High-yield ramie derived carbon toward high-performance supercapacitors

Abstract

Biomass porous carbon possesses prominent advantages of high specific surface area, appropriate pore distribution and excellent chemical stability, making them suitable for electrode materials of supercapacitor. However, achieving its high yield based on remarkably structural integrity of biomass derived carbon at the molecular level is extremely difficult due to the incompatibility between low-activity biomass chains and highly polymerized polymer chains. Here, we demonstrate a universal self-crosslinked strategy to effectively build the high-yield ramie derived carbon (hy-RDC) by molecularly regulating high-activity ramie precursor and hydroxy-protonated phenolic resin synergistically.

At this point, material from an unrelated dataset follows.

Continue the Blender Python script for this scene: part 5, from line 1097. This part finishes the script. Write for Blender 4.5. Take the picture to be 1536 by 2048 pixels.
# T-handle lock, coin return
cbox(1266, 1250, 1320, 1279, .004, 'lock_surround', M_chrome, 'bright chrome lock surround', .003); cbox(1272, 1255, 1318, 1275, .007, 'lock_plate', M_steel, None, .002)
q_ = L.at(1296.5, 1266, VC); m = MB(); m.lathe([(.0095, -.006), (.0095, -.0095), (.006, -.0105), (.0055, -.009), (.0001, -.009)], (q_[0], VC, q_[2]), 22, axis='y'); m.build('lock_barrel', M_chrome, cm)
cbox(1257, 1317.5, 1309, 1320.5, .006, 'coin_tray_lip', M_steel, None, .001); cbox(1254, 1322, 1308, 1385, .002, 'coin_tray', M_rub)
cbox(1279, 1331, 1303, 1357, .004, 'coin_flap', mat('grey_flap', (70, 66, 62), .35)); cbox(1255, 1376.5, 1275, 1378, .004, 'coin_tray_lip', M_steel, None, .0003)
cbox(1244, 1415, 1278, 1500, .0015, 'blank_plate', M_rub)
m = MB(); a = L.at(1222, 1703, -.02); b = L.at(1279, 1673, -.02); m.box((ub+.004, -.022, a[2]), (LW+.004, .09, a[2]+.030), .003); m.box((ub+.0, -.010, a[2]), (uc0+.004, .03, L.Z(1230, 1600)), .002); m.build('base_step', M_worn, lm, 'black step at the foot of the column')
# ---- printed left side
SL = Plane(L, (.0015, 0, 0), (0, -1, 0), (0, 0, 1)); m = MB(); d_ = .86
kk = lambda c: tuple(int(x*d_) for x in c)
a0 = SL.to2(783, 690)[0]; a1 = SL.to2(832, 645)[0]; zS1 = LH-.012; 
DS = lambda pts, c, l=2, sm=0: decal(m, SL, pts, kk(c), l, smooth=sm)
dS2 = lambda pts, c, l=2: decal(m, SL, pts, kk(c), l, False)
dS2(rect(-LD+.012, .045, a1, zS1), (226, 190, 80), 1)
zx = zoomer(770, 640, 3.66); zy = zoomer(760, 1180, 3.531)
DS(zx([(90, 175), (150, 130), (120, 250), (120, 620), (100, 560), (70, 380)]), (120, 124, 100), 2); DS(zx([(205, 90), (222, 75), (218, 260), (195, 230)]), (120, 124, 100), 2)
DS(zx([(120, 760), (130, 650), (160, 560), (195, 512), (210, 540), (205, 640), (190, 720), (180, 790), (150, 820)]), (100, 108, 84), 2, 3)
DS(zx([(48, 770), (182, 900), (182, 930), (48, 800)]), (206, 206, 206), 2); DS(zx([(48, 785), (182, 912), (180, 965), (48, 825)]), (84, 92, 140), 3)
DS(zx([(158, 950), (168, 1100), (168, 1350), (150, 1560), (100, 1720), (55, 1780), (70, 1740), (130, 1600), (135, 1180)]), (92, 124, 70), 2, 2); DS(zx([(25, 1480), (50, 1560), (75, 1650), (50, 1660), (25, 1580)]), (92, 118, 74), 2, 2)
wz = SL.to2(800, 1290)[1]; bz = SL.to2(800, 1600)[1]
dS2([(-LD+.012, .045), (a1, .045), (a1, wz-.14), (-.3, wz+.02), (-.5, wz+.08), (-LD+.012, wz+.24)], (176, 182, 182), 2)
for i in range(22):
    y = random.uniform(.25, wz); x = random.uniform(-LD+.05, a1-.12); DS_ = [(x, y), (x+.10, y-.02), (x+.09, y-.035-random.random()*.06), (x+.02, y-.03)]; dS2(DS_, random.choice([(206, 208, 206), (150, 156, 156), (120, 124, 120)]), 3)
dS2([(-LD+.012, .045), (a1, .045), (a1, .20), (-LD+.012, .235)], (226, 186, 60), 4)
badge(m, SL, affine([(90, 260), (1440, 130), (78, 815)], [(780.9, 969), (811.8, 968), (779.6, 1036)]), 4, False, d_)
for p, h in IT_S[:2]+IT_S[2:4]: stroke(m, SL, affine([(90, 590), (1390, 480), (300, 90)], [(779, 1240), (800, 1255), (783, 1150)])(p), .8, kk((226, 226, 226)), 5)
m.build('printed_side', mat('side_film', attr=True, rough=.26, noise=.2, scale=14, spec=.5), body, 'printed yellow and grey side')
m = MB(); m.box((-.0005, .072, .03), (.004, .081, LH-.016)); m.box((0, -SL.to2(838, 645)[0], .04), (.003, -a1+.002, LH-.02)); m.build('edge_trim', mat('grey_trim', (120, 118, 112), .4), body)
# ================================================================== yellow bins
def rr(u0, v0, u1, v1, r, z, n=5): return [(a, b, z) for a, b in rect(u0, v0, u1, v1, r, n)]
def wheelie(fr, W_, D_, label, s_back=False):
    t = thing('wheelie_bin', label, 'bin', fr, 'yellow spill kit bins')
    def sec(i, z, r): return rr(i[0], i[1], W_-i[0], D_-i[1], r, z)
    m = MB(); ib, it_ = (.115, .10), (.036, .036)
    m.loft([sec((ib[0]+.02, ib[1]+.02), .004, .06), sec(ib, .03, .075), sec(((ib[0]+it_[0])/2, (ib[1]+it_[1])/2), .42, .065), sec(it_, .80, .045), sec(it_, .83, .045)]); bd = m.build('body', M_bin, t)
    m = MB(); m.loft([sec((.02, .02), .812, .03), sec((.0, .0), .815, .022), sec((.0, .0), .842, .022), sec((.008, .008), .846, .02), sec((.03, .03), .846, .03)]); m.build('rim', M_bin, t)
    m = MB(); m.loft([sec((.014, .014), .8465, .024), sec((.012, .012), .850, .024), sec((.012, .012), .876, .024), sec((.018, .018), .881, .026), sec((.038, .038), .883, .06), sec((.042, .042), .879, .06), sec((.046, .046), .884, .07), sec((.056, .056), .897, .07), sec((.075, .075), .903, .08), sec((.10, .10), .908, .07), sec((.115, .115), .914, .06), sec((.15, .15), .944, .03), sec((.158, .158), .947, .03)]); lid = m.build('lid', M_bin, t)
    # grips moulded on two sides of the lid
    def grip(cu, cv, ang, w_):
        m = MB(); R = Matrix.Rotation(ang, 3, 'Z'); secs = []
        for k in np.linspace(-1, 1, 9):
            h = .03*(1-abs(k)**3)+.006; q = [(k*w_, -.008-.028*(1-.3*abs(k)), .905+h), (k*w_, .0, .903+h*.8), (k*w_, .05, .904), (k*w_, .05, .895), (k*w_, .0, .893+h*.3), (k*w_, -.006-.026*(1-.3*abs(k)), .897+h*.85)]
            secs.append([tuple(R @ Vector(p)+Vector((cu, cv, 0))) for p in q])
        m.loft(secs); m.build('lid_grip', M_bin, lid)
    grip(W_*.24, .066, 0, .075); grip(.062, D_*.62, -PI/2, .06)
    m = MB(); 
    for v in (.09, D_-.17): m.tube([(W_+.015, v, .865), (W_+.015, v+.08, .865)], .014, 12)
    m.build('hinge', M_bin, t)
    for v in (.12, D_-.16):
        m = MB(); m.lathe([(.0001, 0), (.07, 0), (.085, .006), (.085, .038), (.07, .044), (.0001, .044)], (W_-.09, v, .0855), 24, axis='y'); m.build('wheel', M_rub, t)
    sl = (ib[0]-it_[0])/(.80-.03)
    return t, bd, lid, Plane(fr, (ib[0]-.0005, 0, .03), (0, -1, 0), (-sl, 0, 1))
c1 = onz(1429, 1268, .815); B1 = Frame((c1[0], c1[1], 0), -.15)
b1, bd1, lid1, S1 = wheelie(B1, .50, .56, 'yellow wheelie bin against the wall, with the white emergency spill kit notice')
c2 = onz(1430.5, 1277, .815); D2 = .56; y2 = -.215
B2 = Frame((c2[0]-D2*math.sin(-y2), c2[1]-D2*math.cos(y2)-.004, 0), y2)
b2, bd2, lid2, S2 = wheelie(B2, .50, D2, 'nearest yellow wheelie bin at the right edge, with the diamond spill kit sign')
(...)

Benefiting from the chemical compatibility between cellulose chain and phenolic chain and the structural integrity of ramie, this hy-RDC remarkably possesses a high yield of 31.33%, much higher than pure ramie carbon (3.56%) and pure phenolic carbon (15.22%) solely. These hy-RDC-based supercapacitors deliver an outstanding energy density of 35.58 Wh kg−1 at a high power density of 51.24 kW kg−1 than pure ramie carbon (34.29 Wh kg−1 at 51.22 kW kg−1) and pure phenolic carbon (14.08 Wh kg−1 at 46.09 kW kg−1). Evidently, this work may give a way to obtain high-yield biomass carbon with the effective electrochemical performance and the excellent structural stability, and dramatically promoting the energy storage application of biomass carbon.